Во втором томе Е. Н Трубецкого, далее, мы находим яркую картину теократической философии Вл. Соловьева в последний период его творчества. Здесь Е. Н. Трубецкой уже не навязывает Вл. Соловьеву своего здравого смысла, а хочет формулировать тот здравый смысл, который специфичен именно для Вл. Соловьева. А этот здравый смысл для христиански мыслящего философа приводил к необходимости додумать до конца проблему добра и зла. Наблюдая прогрессирующее антихристианство в окружающей общественности, Вл. Соловьев вполне естественно доводил это растущее безбожие до его логического конца. И, с его точки зрения, получалось так, что если есть богочеловек Христос, воплощение абсолютного добра, доведенное до личностной характеристики, то до такой же личностной характеристики нужно доходить и в обрисовке растущего безбожества. Поэтому в конце жизни и возникал у него жуткий образ Антихриста как логическое завершение всей человеческой истории.
На этот раз Е. Н. Трубецкой, в противоположность своей критике соловьевской теократии, признает полную естественность и даже необходимость для последовательно мыслящего философа–христианина формулировать и изобразить именно Антихриста как результат всей мировой истории: «И это олицетворение в данном случае не есть фантазия, каприз поэтического творчества. В том христианском миропонимании, которое здесь доводится Соловьевым до конца, этот образ обладает внутреннею логическою необходимостью. Где абсолютное Добро является как Личность‚ там должно быть личностью и крайнее проявление зла; абсолютное зло есть полная и абсолютная фальсификация добра. Зло, достигшее крайнего своего напряжения, должно быть кощунственной пародией на самое дорогое, святое и возвышенное, что есть в мире. Образ "самозванца, хищением добывающего себе достоинство Сына Божия", тут безусловно необходим»[483]. Итак, и биографически и философско–логически образ Антихриста в «Трех разговорах» Е. Н. Трубецкой считал вполне закономерным, вполне понятным и для Вл. Соловьева вполне необходимым.
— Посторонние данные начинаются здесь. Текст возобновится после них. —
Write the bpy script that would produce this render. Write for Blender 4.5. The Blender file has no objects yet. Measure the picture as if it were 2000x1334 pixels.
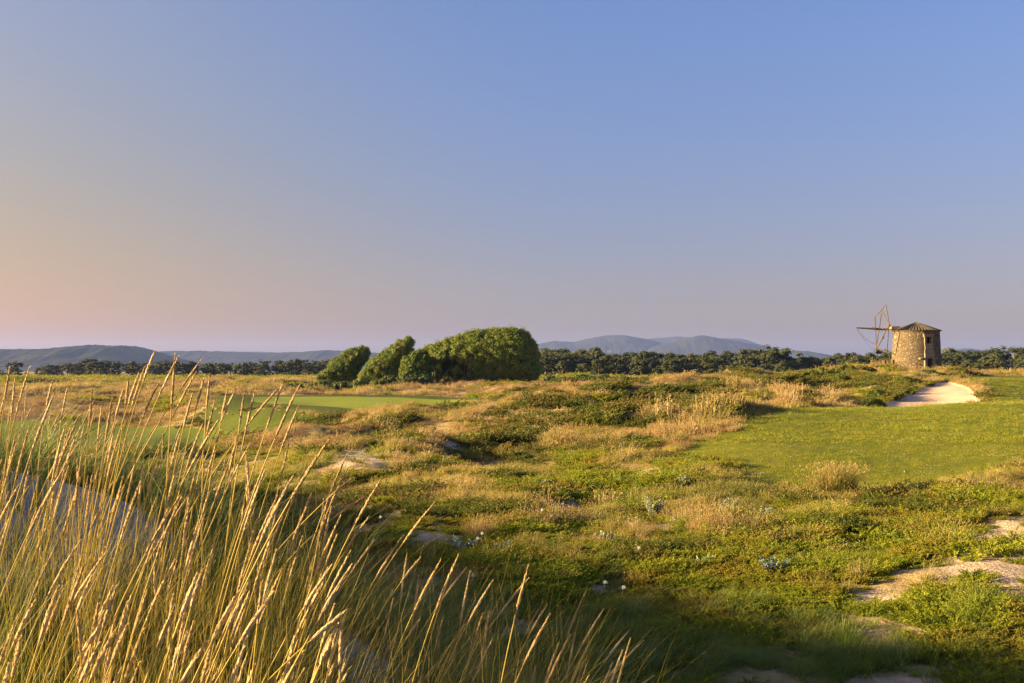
import bpy, math, random
import numpy as np
from mathutils import Vector, Matrix

# ------------------------------------------------------------------ camera, sky, sun, exposure
SC = bpy.context.scene
COL = SC.collection
FP = 1944.4            # focal length in photograph pixels (35 mm lens, photograph 2000 px wide)
HOR = 722.0            # row of the horizon in the photograph
cam_d = bpy.data.cameras.new('camera')
cam = bpy.data.objects.new('camera', cam_d); COL.objects.link(cam)
cam.location = (0, 0, 0); cam.rotation_euler = (math.radians(90), 0, 0)
cam_d.lens = 35; cam_d.sensor_width = 36; cam_d.shift_y = (HOR - 667.0) / 2000.0
cam_d.clip_start = 0.05; cam_d.clip_end = 40000
SC.camera = cam

SUN_EL = math.radians(12)
SUN_AZ = math.radians(-91)          # clockwise from +Y: the sun stands left, a little ahead of the camera
sun_dir = Vector((math.sin(SUN_AZ) * math.cos(SUN_EL), math.cos(SUN_AZ) * math.cos(SUN_EL), math.sin(SUN_EL)))

world = bpy.data.worlds.new('World'); SC.world = world; world.use_nodes = True
wn = world.node_tree; wn.nodes.clear()
w_out = wn.nodes.new('ShaderNodeOutputWorld'); w_bg = wn.nodes.new('ShaderNodeBackground')
w_sky = wn.nodes.new('ShaderNodeTexSky'); w_sky.sky_type = 'NISHITA'; w_sky.sun_disc = False
w_sky.sun_elevation = SUN_EL; w_sky.sun_rotation = SUN_AZ
w_sky.altitude = 0; w_sky.air_density = 1.0; w_sky.dust_density = 1.6; w_sky.ozone_density = 2.5
w_bg.inputs['Strength'].default_value = 0.05
w_tc = wn.nodes.new('ShaderNodeTexCoord'); w_sep = wn.nodes.new('ShaderNodeSeparateXYZ'); w_mr = wn.nodes.new('ShaderNodeMapRange')
w_mr.interpolation_type = 'SMOOTHSTEP'; w_mr.inputs[1].default_value = -.02; w_mr.inputs[2].default_value = .40
w_ti = wn.nodes.new('ShaderNodeMix'); w_ti.data_type = 'RGBA'; w_ti.inputs[6].default_value = (.66, .435, .46, 1); w_ti.inputs[7].default_value = (0.747, 0.714, 0.920, 1)
w_mu = wn.nodes.new('ShaderNodeMix'); w_mu.data_type = 'RGBA'; w_mu.blend_type = 'MULTIPLY'; w_mu.inputs[0].default_value = 1
wn.links.new(w_tc.outputs['Generated'], w_sep.inputs[0]); wn.links.new(w_sep.outputs[2], w_mr.inputs[0]); wn.links.new(w_mr.outputs[0], w_ti.inputs[0])
wn.links.new(w_sky.outputs[0], w_mu.inputs[6]); wn.links.new(w_ti.outputs[2], w_mu.inputs[7]); 
w_dot = wn.nodes.new('ShaderNodeVectorMath'); w_dot.operation = 'DOT_PRODUCT'; w_dot.inputs[1].default_value = (math.sin(SUN_AZ), math.cos(SUN_AZ), 0)
w_m2 = wn.nodes.new('ShaderNodeMapRange'); w_m2.interpolation_type = 'SMOOTHSTEP'; w_m2.inputs[1].default_value = -.12; w_m2.inputs[2].default_value = .50
w_t2 = wn.nodes.new('ShaderNodeMix'); w_t2.data_type = 'RGBA'; w_t2.inputs[6].default_value = (1, 1, 1, 1); w_t3 = wn.nodes.new('ShaderNodeMix'); w_t3.data_type = 'RGBA'; w_t3.inputs[6].default_value = (1.26, .91, .40, 1); w_t3.inputs[7].default_value = (1.28, .98, .74, 1); wn.links.new(w_mr.outputs[0], w_t3.inputs[0]); wn.links.new(w_t3.outputs[2], w_t2.inputs[7])
w_mu2 = wn.nodes.new('ShaderNodeMix'); w_mu2.data_type = 'RGBA'; w_mu2.blend_type = 'MULTIPLY'; w_mu2.inputs[0].default_value = 1
wn.links.new(w_tc.outputs['Generated'], w_dot.inputs[0]); wn.links.new(w_dot.outputs['Value'], w_m2.inputs[0]); wn.links.new(w_m2.outputs[0], w_t2.inputs[0])
wn.links.new(w_mu.outputs[2], w_mu2.inputs[6]); wn.links.new(w_t2.outputs[2], w_mu2.inputs[7]); wn.links.new(w_mu2.outputs[2], w_bg.inputs['Color'])
wn.links.new(w_bg.outputs[0], w_out.inputs['Surface'])

sun_l = bpy.data.lights.new('sun', 'SUN'); sun_l.energy = 5.0; sun_l.angle = math.radians(0.5); sun_l.color = (1.0, 0.69, 0.33)
sun = bpy.data.objects.new('sun', sun_l); COL.objects.link(sun)
sun.rotation_euler = (-sun_dir).to_track_quat('-Z', 'Y').to_euler()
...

Что касается связи толстовских идей с учением Соловьева об антихристе, об этом мы уже говорили выше.
Безусловно ценны рассуждения Е. Н. Трубецкого о философии конца, весьма характерные для позднего Вл. Соловьева, о разочаровании философа в прогрессе‚ который он так страстно проповедовал, и о близости конца истории‚ теория которого осталась не без внимания со стороны наступавшего в те месяцы конца жизни Вл. Соловьева. Что же касается вообще вопроса о взглядах Вл. Соловьева в области теории прогресса, то мы здесь должны внести определенное уточнение. Дело в том, что Е. Н. Трубецкой, весьма убедительно рисующий философские разочарования Вл. Соловьева в последние годы его жизни, слишком уж преувеличивает это разочарование, которое в его изложении граничит с приписыванием умирающему Вл. Соловьеву какого‑то прямо‑таки нигилизма. На деле же оказывается, что и оба они верят в силу человеческого умозрения, в то, что цельное знание достигается постепенно и что остается вовсе не только одно потустороннее царствие небесное, но и еще вполне земное и продолжительное, чисто человеческое развитие. «Пока мы не увидим Истину лицом к лицу, что случится, как известно, не в этой, а в той жизни, мечта о "преодолении умозрения" остается, увы, опасным самообольщением. В этой жизни умозрение навсегда останется великой ценностью, которою следует дорожить»[484]. Ни о каком абсолютном нигилизме у позднего Вл. Соловьева не может идти и речи, и анализ этого разочарования Е. Н. Трубецким, безусловно, страдает преувеличениями.